Но заметим и другое: во Франции возникло все более усиливающееся крыло европеистов, которые выдвигают независимого кандидата Эммануэля Макрона, бывшего премьер-министра, который отверг поддержку всех партий, включая и своих социалистов. Макрон — совершенно потрясающая личность: 39 лет, исключительно образован, обаятелен. Просто Ален Делон! В отличие от других французских лидеров, говорящий и на английском языке — обычно французские политики знают только французский. Макрон выступает за сближение с Берлином, активизацию Европейского союза, за новую объединенную Европу, за возвращение ценностей во внешнюю политику. Это совершенно необычное явление для Франции, которая внешне скатывается к традиционализму и закрытым дверям. Хотя, как мы видим, на самом деле все сложнее. И вот сейчас, если состоится второй тур, то Макрон может обыграть и Фийона, и Марин Ле Пен. Так что не будем окончательно зарывать свои надежды на Францию — французы могут нас еще и порадовать.

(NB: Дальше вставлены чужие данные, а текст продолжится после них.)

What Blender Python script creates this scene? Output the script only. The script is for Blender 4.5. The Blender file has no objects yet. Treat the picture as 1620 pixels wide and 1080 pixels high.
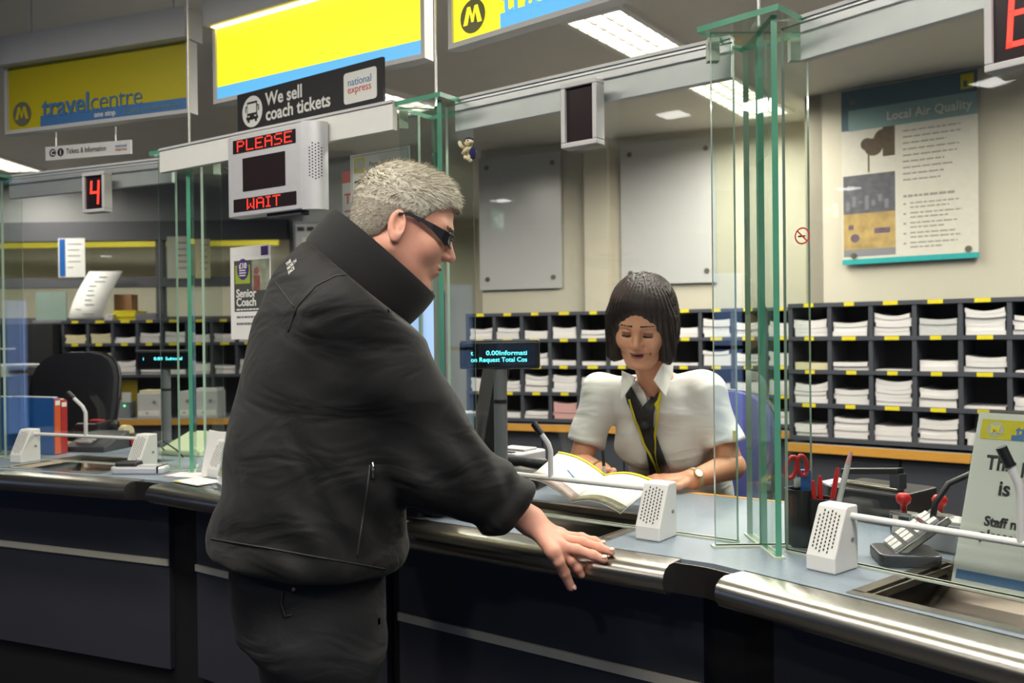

Но при победе Фийона либо Марин Ле Пен (в последнем я сомневаюсь) мы можем ожидать от Парижа тягучую, стагнационную политику, стремление отгородиться от Европейского союза и от Германии и попытку вернуться к этатизму. Вряд ли у Фийона возникнет слишком большой интерес к Украине. Но уж точно у него будет интерес к восстановлению диалога с Москвой, что он подтвердил в прошлом году на Валдайской форуме, когда сидел на панели вместе со своим другом Путиным. В этом случае Германия будет вынуждена взять на себя — а как не хочется! — все бремя лидерства в Европе. Все европейские — и западные проблемы тоже — повиснут на плечах Меркель. Особенно после того, как состоится Брексит и Великобритания под лидерством Терезы Мэй покинет ЕС. Германии придется очень тяжело. Меркель будет сложно сохранять единство Европы и особенно ценностный вектор в европейском развитии, который всегда поддерживался британцами. Германия уже превратилась из политического карлика в сильнейшую европейскую державу. В ситуации слабости Америки и отсутствии у Трампа интереса в трансатлантическом сотрудничестве Берлину придется стать ключевым западным игроком, который будет заинтересован в единстве западного мира — в том числе на нашем направлении.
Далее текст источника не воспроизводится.